* **Short task**: Emit the data below verbatim, stripping out any pictures.
========================
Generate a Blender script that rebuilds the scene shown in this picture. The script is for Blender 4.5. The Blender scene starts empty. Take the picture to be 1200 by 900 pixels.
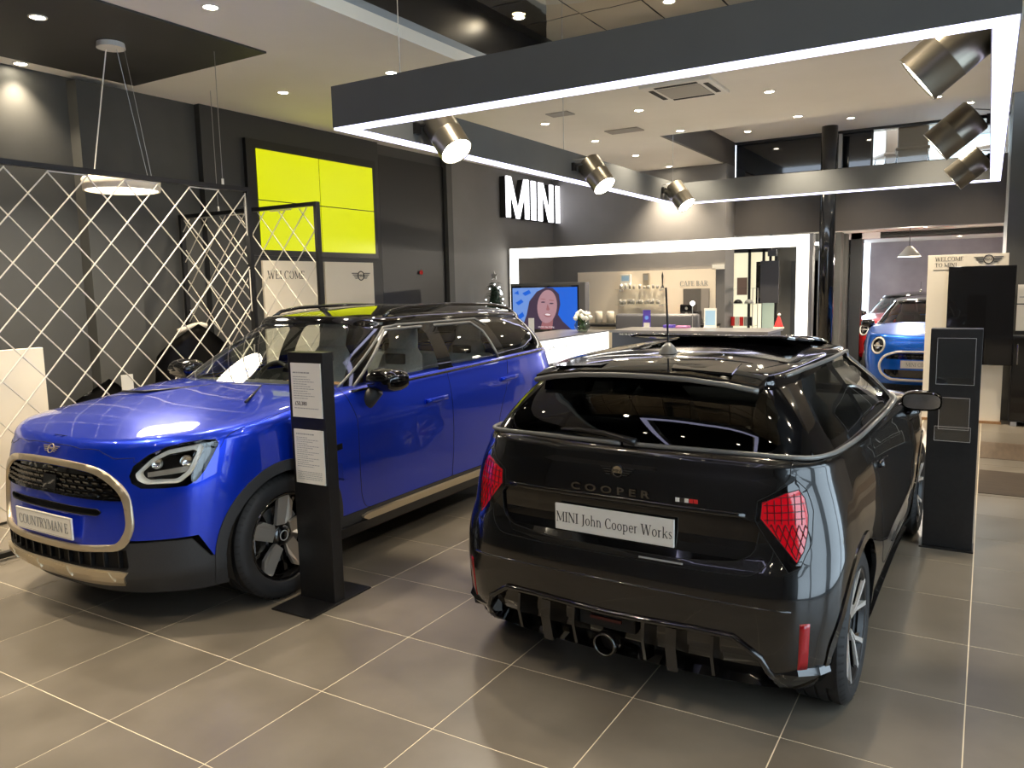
import bpy, bmesh, math, random
from mathutils import Vector, Matrix
from mathutils.geometry import tessellate_polygon
random.seed(7)
PI = math.pi
scene = bpy.context.scene
COL = scene.collection
# ---------------------------------------------------------------- camera, world, exposure
FPX = 917.0
cam_data = bpy.data.cameras.new('camera')
cam_data.sensor_width = 36.0
cam_data.lens = FPX / 1200.0 * 36.0
cam = bpy.data.objects.new('camera', cam_data)
COL.objects.link(cam)
pi_, ya_, ro_ = math.radians(7.1292), math.radians(31.2872), math.radians(-1.2475)
Rz = Matrix.Rotation(ya_, 3, 'Z')
fwd = Vector((0, math.cos(pi_), -math.sin(pi_))); up = Vector((0, math.sin(pi_), math.cos(pi_))); rt = Vector((1, 0, 0))
r2 = math.cos(ro_) * rt + math.sin(ro_) * up; u2 = -math.sin(ro_) * rt + math.cos(ro_) * up
r2, u2, f2 = Rz @ r2, Rz @ u2, Rz @ fwd
CAM = Vector((4.2022, -1.7022, 1.7304))
M = Matrix(((r2.x, u2.x, -f2.x, CAM.x), (r2.y, u2.y, -f2.y, CAM.y), (r2.z, u2.z, -f2.z, CAM.z), (0, 0, 0, 1)))
cam.matrix_world = M
cam_data.clip_start = 0.02
scene.camera = cam
world = bpy.data.worlds.new('world'); scene.world = world
world.use_nodes = True
world.node_tree.nodes['Background'].inputs[0].default_value = (0.72, 0.84, 1.0, 1)
world.node_tree.nodes['Background'].inputs[1].default_value = 2.6
scene.view_settings.view_transform = 'Standard'
scene.view_settings.look = 'None'
scene.view_settings.gamma = 1.0
scene.view_settings.use_curve_mapping = False
scene.view_settings.exposure = 1.12
scene.cycles.max_bounces = 7
scene.cycles.diffuse_bounces = 4
scene.cycles.glossy_bounces = 4
scene.cycles.transparent_max_bounces = 12
scene.cycles.transmission_bounces = 4
scene.cycles.sample_clamp_indirect = 4.0
scene.cycles.use_denoising = True
scene.cycles.blur_glossy = 0.3
# ---------------------------------------------------------------- materials
MATS = {}
def mat(name, col=(0.5, 0.5, 0.5), rough=0.5, metal=0.0, coat=0.0, emit=0.0, ecol=None, spec=0.5, alpha=1.0, coat_rough=0.02):
    m = bpy.data.materials.new(name); m.use_nodes = True
    b = m.node_tree.nodes['Principled BSDF']
    b.inputs['Base Color'].default_value = (*col, 1)
    b.inputs['Roughness'].default_value = rough
    b.inputs['Metallic'].default_value = metal
    b.inputs['Coat Weight'].default_value = coat
    b.inputs['Coat Roughness'].default_value = coat_rough
    b.inputs['Specular IOR Level'].default_value = spec
    b.inputs['Alpha'].default_value = alpha
    if emit:
        b.inputs['Emission Color'].default_value = (*(ecol or col), 1)
        b.inputs['Emission Strength'].default_value = emit
    MATS[name] = m
    return m
def noise_mat(name, c1, c2, scale=4.0, rough=0.5, detail=6, bump=0.0, stretch=(1, 1, 1), r2_=None, spec=0.5, contrast=(0.3, 0.7)):
    m = mat(name, c1, rough, spec=spec); nt = m.node_tree; N = nt.nodes; L = nt.links
    tc = N.new('ShaderNodeTexCoord'); mp = N.new('ShaderNodeMapping'); mp.inputs['Scale'].default_value = stretch
    nz = N.new('ShaderNodeTexNoise'); nz.inputs['Scale'].default_value = scale; nz.inputs['Detail'].default_value = detail
    cr = N.new('ShaderNodeValToRGB'); cr.color_ramp.elements[0].color = (*c1, 1); cr.color_ramp.elements[1].color = (*c2, 1)
    cr.color_ramp.elements[0].position = contrast[0]; cr.color_ramp.elements[1].position = contrast[1]
    geo = N.new('ShaderNodeNewGeometry')
    L.new(geo.outputs['Position'], mp.inputs[0]); L.new(mp.outputs[0], nz.inputs['Vector']); L.new(nz.outputs['Fac'], cr.inputs[0])
    L.new(cr.outputs[0], N['Principled BSDF'].inputs['Base Color'])
    if r2_ is not None:
        mr = N.new('ShaderNodeMapRange'); mr.inputs[3].default_value = rough; mr.inputs[4].default_value = r2_
        L.new(nz.outputs['Fac'], mr.inputs[0]); L.new(mr.outputs[0], N['Principled BSDF'].inputs['Roughness'])
    if bump:
        bp = N.new('ShaderNodeBump'); bp.inputs['Strength'].default_value = bump; bp.inputs['Distance'].default_value = 0.01
        L.new(nz.outputs['Fac'], bp.inputs['Height']); L.new(bp.outputs[0], N['Principled BSDF'].inputs['Normal'])
    return m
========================
* **Reply**:
Generate a Blender script that rebuilds the scene shown in this picture. The script is for Blender 4.5. The Blender scene starts empty. Take the picture to be 1200 by 900 pixels.
import bpy, bmesh, math, random
from mathutils import Vector, Matrix
from mathutils.geometry import tessellate_polygon
random.seed(7)
PI = math.pi
scene = bpy.context.scene
COL = scene.collection
# ---------------------------------------------------------------- camera, world, exposure
FPX = 917.0
cam_data = bpy.data.cameras.new('camera')
cam_data.sensor_width = 36.0
cam_data.lens = FPX / 1200.0 * 36.0
cam = bpy.data.objects.new('camera', cam_data)
COL.objects.link(cam)
pi_, ya_, ro_ = math.radians(7.1292), math.radians(31.2872), math.radians(-1.2475)
Rz = Matrix.Rotation(ya_, 3, 'Z')
fwd = Vector((0, math.cos(pi_), -math.sin(pi_))); up = Vector((0, math.sin(pi_), math.cos(pi_))); rt = Vector((1, 0, 0))
r2 = math.cos(ro_) * rt + math.sin(ro_) * up; u2 = -math.sin(ro_) * rt + math.cos(ro_) * up
r2, u2, f2 = Rz @ r2, Rz @ u2, Rz @ fwd
CAM = Vector((4.2022, -1.7022, 1.7304))
M = Matrix(((r2.x, u2.x, -f2.x, CAM.x), (r2.y, u2.y, -f2.y, CAM.y), (r2.z, u2.z, -f2.z, CAM.z), (0, 0, 0, 1)))
cam.matrix_world = M
cam_data.clip_start = 0.02
scene.camera = cam
world = bpy.data.worlds.new('world'); scene.world = world
world.use_nodes = True
world.node_tree.nodes['Background'].inputs[0].default_value = (0.72, 0.84, 1.0, 1)
world.node_tree.nodes['Background'].inputs[1].default_value = 2.6
scene.view_settings.view_transform = 'Standard'
scene.view_settings.look = 'None'
scene.view_settings.gamma = 1.0
scene.view_settings.use_curve_mapping = False
scene.view_settings.exposure = 1.12
scene.cycles.max_bounces = 7
scene.cycles.diffuse_bounces = 4
scene.cycles.glossy_bounces = 4
scene.cycles.transparent_max_bounces = 12
scene.cycles.transmission_bounces = 4
scene.cycles.sample_clamp_indirect = 4.0
scene.cycles.use_denoising = True
scene.cycles.blur_glossy = 0.3
# ---------------------------------------------------------------- materials
MATS = {}
def mat(name, col=(0.5, 0.5, 0.5), rough=0.5, metal=0.0, coat=0.0, emit=0.0, ecol=None, spec=0.5, alpha=1.0, coat_rough=0.02):
    m = bpy.data.materials.new(name); m.use_nodes = True
    b = m.node_tree.nodes['Principled BSDF']
    b.inputs['Base Color'].default_value = (*col, 1)
    b.inputs['Roughness'].default_value = rough
    b.inputs['Metallic'].default_value = metal
    b.inputs['Coat Weight'].default_value = coat
    b.inputs['Coat Roughness'].default_value = coat_rough
    b.inputs['Specular IOR Level'].default_value = spec
    b.inputs['Alpha'].default_value = alpha
    if emit:
        b.inputs['Emission Color'].default_value = (*(ecol or col), 1)
        b.inputs['Emission Strength'].default_value = emit
    MATS[name] = m
    return m
def noise_mat(name, c1, c2, scale=4.0, rough=0.5, detail=6, bump=0.0, stretch=(1, 1, 1), r2_=None, spec=0.5, contrast=(0.3, 0.7)):
    m = mat(name, c1, rough, spec=spec); nt = m.node_tree; N = nt.nodes; L = nt.links
    tc = N.new('ShaderNodeTexCoord'); mp = N.new('ShaderNodeMapping'); mp.inputs['Scale'].default_value = stretch
    nz = N.new('ShaderNodeTexNoise'); nz.inputs['Scale'].default_value = scale; nz.inputs['Detail'].default_value = detail
    cr = N.new('ShaderNodeValToRGB'); cr.color_ramp.elements[0].color = (*c1, 1); cr.color_ramp.elements[1].color = (*c2, 1)
    cr.color_ramp.elements[0].position = contrast[0]; cr.color_ramp.elements[1].position = contrast[1]
    geo = N.new('ShaderNodeNewGeometry')
    L.new(geo.outputs['Position'], mp.inputs[0]); L.new(mp.outputs[0], nz.inputs['Vector']); L.new(nz.outputs['Fac'], cr.inputs[0])
    L.new(cr.outputs[0], N['Principled BSDF'].inputs['Base Color'])
    if r2_ is not None:
        mr = N.new('ShaderNodeMapRange'); mr.inputs[3].default_value = rough; mr.inputs[4].default_value = r2_
        L.new(nz.outputs['Fac'], mr.inputs[0]); L.new(mr.outputs[0], N['Principled BSDF'].inputs['Roughness'])
    if bump:
        bp = N.new('ShaderNodeBump'); bp.inputs['Strength'].default_value = bump; bp.inputs['Distance'].default_value = 0.01
        L.new(nz.outputs['Fac'], bp.inputs['Height']); L.new(bp.outputs[0], N['Principled BSDF'].inputs['Normal'])
    return m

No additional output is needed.